======== Dataset content ========
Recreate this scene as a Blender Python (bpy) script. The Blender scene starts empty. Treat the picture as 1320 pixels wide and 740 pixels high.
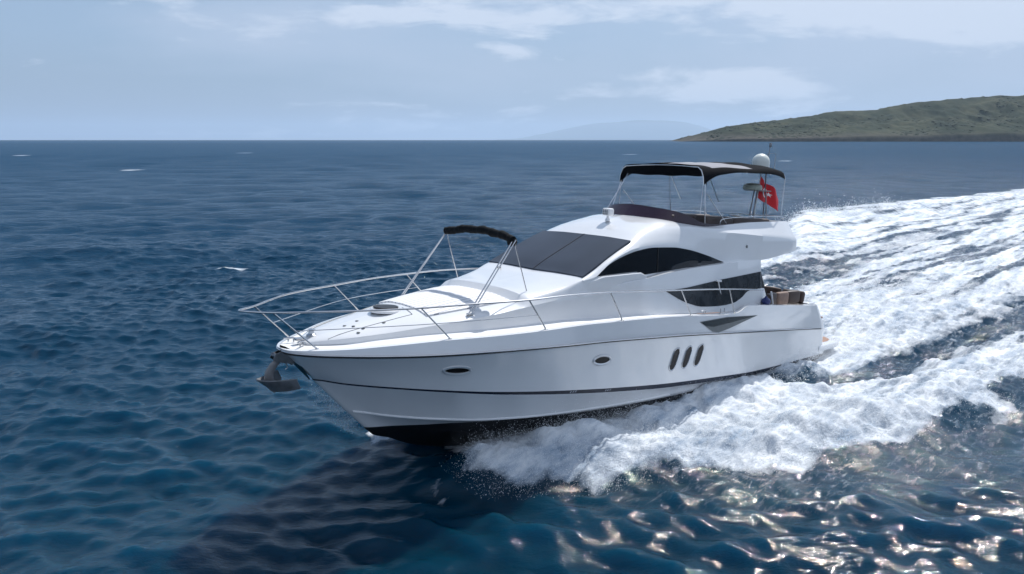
import bpy, math, random
import numpy as np
from mathutils import Matrix, Vector

random.seed(7)
np.random.seed(7)
scene = bpy.context.scene
col = scene.collection
R = math.radians

# ------------------------------------------------------------------ camera
CAM_H = 7.3
F_PX = 950.0
cam_data = bpy.data.cameras.new('camera')
cam_data.lens = F_PX / 1320 * 36
cam_data.sensor_width = 36
cam_data.clip_start = 0.1
cam_data.clip_end = 120000
cam = bpy.data.objects.new('camera', cam_data)
col.objects.link(cam)
cam.location = (0, 0, CAM_H)
cam.rotation_euler = (R(90) - math.atan(190 / F_PX), 0, 0)
scene.camera = cam

# ------------------------------------------------------------------ sky and sun
SUN_AZ, SUN_EL = R(32), R(52)          # azimuth to the right of the view axis (+Y)
world = bpy.data.worlds.new('World')
scene.world = world
world.use_nodes = True
nt = world.node_tree
nt.nodes.clear()


def N(nt, typ, **kw):
    n = nt.nodes.new(typ)
    for k, v in kw.items():
        setattr(n, k, v)
    return n


SKY_VEIL = (3.25, 4.6, 6.6)
wo = N(nt, 'ShaderNodeOutputWorld')
bg = N(nt, 'ShaderNodeBackground')
sky = N(nt, 'ShaderNodeTexSky', sky_type='NISHITA', sun_disc=False)
sky.sun_elevation = SUN_EL
sky.sun_rotation = SUN_AZ
sky.air_density = 1.0
sky.dust_density = 0.7
sky.ozone_density = 2.0
sky.altitude = 0
bg.inputs['Strength'].default_value = 0.10
tc = N(nt, 'ShaderNodeTexCoord')
sep = N(nt, 'ShaderNodeSeparateXYZ')
nt.links.new(tc.outputs['Generated'], sep.inputs[0])


def M(nt, op, a, b=None, c=None, clamp=False):
    n = N(nt, 'ShaderNodeMath', operation=op, use_clamp=clamp)
    for i, v in enumerate((a, b, c)):
        if v is None:
            continue
        if isinstance(v, (int, float)):
            n.inputs[i].default_value = v
        else:
            nt.links.new(v, n.inputs[i])
    return n.outputs[0]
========
▶ Exercise prompt:
Would you set down the listing exactly, omitting pictures?

▶ Response for this exercise:
Recreate this scene as a Blender Python (bpy) script. The Blender scene starts empty. Treat the picture as 1320 pixels wide and 740 pixels high.
import bpy, math, random
import numpy as np
from mathutils import Matrix, Vector

random.seed(7)
np.random.seed(7)
scene = bpy.context.scene
col = scene.collection
R = math.radians

# ------------------------------------------------------------------ camera
CAM_H = 7.3
F_PX = 950.0
cam_data = bpy.data.cameras.new('camera')
cam_data.lens = F_PX / 1320 * 36
cam_data.sensor_width = 36
cam_data.clip_start = 0.1
cam_data.clip_end = 120000
cam = bpy.data.objects.new('camera', cam_data)
col.objects.link(cam)
cam.location = (0, 0, CAM_H)
cam.rotation_euler = (R(90) - math.atan(190 / F_PX), 0, 0)
scene.camera = cam

# ------------------------------------------------------------------ sky and sun
SUN_AZ, SUN_EL = R(32), R(52)          # azimuth to the right of the view axis (+Y)
world = bpy.data.worlds.new('World')
scene.world = world
world.use_nodes = True
nt = world.node_tree
nt.nodes.clear()


def N(nt, typ, **kw):
    n = nt.nodes.new(typ)
    for k, v in kw.items():
        setattr(n, k, v)
    return n


SKY_VEIL = (3.25, 4.6, 6.6)
wo = N(nt, 'ShaderNodeOutputWorld')
bg = N(nt, 'ShaderNodeBackground')
sky = N(nt, 'ShaderNodeTexSky', sky_type='NISHITA', sun_disc=False)
sky.sun_elevation = SUN_EL
sky.sun_rotation = SUN_AZ
sky.air_density = 1.0
sky.dust_density = 0.7
sky.ozone_density = 2.0
sky.altitude = 0
bg.inputs['Strength'].default_value = 0.10
tc = N(nt, 'ShaderNodeTexCoord')
sep = N(nt, 'ShaderNodeSeparateXYZ')
nt.links.new(tc.outputs['Generated'], sep.inputs[0])


def M(nt, op, a, b=None, c=None, clamp=False):
    n = N(nt, 'ShaderNodeMath', operation=op, use_clamp=clamp)
    for i, v in enumerate((a, b, c)):
        if v is None:
            continue
        if isinstance(v, (int, float)):
            n.inputs[i].default_value = v
        else:
            nt.links.new(v, n.inputs[i])
    return n.outputs[0]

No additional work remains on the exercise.